Yes, I know that I’m late to the party, so no comments about that …..

But for anyone stumbling onto this discussion, I want to clear up a couple of things.

  • First - the "throw" does indeed describe the distance sound will project. A narrower pattern will inherently project farther because it spreads out less.
  • Second - the "inverse square" law is misleading a lot of people into thinking, incorrectly, that coverage angle does not matter. It actually matters tremendously. When you say that the sound level decreases by 6dB per double the distance, without specifying the area, the angle, and the distance, it means nothing. If the area is one foot square, and you move out to where the area is two feet square, and then move to where it is four feet square, each step will indeed be double the distance. But it is obvious that, if the angle of spread is narrower, the distances will be substantially larger. If the sound is a "plane wave" like inside a pipe, the sound loss would be almost zero over quite a long distance.

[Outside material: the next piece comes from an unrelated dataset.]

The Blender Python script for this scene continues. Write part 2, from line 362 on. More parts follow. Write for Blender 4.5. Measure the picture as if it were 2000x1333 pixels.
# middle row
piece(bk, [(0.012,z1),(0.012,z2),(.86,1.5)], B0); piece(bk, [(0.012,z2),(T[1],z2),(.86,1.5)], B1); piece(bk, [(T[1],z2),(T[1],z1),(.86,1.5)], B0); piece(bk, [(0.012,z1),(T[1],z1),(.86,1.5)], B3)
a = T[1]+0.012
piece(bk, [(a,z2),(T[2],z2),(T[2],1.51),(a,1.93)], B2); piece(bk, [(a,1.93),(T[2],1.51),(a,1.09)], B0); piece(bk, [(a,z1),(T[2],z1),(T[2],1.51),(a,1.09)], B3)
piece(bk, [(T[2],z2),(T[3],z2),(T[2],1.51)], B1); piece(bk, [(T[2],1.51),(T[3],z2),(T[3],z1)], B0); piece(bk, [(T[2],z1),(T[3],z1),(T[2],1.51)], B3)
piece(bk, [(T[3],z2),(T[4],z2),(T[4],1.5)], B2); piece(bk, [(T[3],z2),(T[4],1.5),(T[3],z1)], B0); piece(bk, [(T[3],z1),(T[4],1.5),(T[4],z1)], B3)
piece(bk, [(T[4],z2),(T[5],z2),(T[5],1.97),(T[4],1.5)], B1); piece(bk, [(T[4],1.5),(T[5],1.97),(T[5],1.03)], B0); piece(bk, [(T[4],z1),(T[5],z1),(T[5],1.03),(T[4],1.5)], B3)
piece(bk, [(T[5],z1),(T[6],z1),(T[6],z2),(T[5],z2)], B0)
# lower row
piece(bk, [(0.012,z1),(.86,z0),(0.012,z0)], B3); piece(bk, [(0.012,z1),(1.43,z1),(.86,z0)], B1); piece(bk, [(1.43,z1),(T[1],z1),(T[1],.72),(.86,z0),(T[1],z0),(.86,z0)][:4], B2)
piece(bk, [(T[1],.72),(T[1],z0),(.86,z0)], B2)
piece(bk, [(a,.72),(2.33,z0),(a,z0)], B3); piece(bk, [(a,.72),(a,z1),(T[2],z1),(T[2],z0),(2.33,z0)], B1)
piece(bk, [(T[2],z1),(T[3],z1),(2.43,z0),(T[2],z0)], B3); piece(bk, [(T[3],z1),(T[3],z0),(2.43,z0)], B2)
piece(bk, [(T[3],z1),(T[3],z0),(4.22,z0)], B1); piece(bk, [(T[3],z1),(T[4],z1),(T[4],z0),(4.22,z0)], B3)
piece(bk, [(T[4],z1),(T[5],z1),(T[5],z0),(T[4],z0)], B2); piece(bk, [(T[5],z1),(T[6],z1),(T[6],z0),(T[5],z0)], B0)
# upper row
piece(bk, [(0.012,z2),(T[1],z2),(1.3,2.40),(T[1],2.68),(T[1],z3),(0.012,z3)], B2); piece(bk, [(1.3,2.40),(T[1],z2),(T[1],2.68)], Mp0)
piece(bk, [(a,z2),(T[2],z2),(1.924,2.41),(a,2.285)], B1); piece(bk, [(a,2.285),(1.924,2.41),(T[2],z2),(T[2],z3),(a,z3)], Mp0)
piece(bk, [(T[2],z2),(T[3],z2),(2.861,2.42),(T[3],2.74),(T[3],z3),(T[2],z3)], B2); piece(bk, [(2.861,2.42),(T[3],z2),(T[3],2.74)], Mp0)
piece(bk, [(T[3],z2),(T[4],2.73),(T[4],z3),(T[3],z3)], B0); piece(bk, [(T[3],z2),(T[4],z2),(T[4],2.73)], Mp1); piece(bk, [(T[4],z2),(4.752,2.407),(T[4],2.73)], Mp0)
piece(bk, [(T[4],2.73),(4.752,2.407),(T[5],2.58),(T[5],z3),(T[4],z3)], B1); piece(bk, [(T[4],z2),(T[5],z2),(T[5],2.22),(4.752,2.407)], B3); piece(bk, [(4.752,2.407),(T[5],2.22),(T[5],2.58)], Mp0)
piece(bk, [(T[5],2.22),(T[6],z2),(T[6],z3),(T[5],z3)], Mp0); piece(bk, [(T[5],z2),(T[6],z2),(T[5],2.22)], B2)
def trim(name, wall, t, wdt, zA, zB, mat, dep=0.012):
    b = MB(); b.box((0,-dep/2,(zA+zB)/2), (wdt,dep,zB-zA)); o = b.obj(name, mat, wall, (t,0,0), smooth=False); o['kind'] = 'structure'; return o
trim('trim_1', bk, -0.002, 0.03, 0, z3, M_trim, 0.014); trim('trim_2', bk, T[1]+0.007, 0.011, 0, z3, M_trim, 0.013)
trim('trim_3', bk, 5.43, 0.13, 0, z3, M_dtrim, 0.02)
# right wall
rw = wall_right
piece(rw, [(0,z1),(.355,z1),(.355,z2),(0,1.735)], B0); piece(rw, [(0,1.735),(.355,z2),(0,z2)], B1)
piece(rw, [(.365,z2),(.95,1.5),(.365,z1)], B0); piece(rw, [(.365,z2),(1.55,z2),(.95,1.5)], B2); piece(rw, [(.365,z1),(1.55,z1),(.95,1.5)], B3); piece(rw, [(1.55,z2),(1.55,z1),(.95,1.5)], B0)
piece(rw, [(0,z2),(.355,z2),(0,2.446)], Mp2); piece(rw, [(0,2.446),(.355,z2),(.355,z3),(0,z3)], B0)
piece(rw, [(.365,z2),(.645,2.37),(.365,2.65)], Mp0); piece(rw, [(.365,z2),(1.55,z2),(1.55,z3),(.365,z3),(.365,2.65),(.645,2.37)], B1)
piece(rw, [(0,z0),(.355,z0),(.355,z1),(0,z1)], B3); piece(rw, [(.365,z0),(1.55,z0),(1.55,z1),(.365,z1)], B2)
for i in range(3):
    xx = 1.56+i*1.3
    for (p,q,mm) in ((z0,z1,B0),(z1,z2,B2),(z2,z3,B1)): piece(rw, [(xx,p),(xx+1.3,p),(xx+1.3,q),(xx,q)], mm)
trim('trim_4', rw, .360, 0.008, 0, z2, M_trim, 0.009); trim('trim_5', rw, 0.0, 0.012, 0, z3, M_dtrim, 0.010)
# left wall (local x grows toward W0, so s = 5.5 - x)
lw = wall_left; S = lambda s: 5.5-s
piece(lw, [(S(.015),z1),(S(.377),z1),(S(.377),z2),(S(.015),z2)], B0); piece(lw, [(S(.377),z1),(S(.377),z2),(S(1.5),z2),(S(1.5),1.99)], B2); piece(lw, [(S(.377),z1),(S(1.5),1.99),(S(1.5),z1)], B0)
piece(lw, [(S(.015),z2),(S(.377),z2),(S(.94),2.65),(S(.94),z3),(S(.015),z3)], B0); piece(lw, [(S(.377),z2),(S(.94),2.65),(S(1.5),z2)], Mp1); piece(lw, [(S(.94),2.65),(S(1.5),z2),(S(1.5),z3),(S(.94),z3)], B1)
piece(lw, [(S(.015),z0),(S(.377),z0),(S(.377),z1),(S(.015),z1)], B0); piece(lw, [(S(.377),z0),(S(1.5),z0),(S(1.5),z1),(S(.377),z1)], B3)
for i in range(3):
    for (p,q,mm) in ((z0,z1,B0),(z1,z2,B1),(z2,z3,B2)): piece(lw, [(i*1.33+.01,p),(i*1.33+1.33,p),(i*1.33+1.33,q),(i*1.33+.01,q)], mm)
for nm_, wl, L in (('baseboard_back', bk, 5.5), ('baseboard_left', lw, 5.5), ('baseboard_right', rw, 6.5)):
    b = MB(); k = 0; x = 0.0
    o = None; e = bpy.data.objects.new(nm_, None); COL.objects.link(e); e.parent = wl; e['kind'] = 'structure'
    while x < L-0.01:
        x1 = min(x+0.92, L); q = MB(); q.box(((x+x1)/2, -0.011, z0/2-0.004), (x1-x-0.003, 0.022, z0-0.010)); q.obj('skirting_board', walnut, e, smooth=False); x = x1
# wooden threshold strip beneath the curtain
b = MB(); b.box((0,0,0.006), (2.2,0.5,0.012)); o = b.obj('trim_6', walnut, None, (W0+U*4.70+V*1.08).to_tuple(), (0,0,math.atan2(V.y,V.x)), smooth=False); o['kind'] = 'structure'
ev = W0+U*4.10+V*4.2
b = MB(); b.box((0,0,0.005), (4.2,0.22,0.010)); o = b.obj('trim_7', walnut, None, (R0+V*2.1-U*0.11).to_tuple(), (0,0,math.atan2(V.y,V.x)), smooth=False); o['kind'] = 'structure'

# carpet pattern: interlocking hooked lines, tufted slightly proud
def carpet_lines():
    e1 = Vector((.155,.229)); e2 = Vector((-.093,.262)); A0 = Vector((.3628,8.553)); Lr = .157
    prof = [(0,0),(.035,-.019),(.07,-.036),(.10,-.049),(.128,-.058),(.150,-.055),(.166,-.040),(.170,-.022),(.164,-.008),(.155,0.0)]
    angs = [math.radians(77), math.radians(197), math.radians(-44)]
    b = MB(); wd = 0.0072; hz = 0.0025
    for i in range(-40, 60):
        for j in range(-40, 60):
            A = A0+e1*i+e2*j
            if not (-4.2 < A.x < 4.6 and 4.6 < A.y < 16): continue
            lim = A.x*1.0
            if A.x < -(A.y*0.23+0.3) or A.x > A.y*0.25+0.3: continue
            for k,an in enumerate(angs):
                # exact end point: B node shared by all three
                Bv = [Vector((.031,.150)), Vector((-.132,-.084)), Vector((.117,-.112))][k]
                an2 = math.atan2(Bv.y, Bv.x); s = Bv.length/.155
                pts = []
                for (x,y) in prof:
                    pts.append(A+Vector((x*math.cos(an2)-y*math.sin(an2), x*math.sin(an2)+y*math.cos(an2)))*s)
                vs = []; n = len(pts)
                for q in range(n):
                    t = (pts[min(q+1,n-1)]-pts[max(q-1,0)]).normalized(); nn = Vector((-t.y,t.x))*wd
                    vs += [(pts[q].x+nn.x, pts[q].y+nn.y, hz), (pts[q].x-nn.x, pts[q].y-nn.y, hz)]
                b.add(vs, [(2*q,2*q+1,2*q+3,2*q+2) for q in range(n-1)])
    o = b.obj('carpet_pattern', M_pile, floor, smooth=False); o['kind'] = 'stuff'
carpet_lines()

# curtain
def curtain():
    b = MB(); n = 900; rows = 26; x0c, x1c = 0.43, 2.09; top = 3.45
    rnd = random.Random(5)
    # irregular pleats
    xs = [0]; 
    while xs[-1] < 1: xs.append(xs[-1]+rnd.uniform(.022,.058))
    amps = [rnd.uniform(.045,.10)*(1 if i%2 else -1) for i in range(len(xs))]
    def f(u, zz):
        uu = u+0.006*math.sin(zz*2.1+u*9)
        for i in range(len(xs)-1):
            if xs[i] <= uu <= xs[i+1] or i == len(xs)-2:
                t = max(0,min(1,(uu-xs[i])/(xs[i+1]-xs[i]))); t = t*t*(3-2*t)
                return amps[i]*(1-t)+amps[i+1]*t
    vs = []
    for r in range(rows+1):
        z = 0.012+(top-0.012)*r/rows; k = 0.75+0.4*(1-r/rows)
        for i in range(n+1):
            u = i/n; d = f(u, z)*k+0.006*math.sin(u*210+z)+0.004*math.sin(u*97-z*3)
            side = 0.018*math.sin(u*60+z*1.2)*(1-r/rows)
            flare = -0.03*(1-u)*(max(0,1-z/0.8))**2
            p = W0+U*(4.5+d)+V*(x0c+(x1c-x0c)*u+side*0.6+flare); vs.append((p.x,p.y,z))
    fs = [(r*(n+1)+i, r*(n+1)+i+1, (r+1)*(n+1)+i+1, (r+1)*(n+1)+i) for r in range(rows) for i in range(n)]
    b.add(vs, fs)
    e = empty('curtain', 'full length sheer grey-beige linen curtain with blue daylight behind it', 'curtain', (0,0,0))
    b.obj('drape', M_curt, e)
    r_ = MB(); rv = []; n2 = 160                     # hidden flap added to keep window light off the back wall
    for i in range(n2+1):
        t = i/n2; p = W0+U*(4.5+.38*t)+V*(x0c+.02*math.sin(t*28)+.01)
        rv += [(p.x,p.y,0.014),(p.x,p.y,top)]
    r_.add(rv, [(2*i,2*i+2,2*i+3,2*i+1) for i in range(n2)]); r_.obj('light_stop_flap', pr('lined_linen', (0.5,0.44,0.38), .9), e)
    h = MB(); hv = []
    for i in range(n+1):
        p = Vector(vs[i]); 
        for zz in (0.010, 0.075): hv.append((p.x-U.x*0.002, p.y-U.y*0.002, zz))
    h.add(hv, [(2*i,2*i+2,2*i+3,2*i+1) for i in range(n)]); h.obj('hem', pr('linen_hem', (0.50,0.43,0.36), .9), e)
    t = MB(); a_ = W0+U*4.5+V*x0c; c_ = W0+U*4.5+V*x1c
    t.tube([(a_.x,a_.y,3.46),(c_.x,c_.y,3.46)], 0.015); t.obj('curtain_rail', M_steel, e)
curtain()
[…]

  • Some speakers are referred to as a "point source". This is impossible. A typical loudspeaker has a coverage pattern of 90° x 40°, not omnidirectional at all. A column speaker may have a pattern of 100° x 70°. Slightly wider horizontal, and slightly narrower vertical than a single driver (about 90° conical). The problem is, the row of small, inefficient little drivers has NO component that is capable of projecting sound to the back of an auditorium, 50 to 100 feet away. And in actual listening tests, the high frequencies are extremely beamy, covering very little off axis.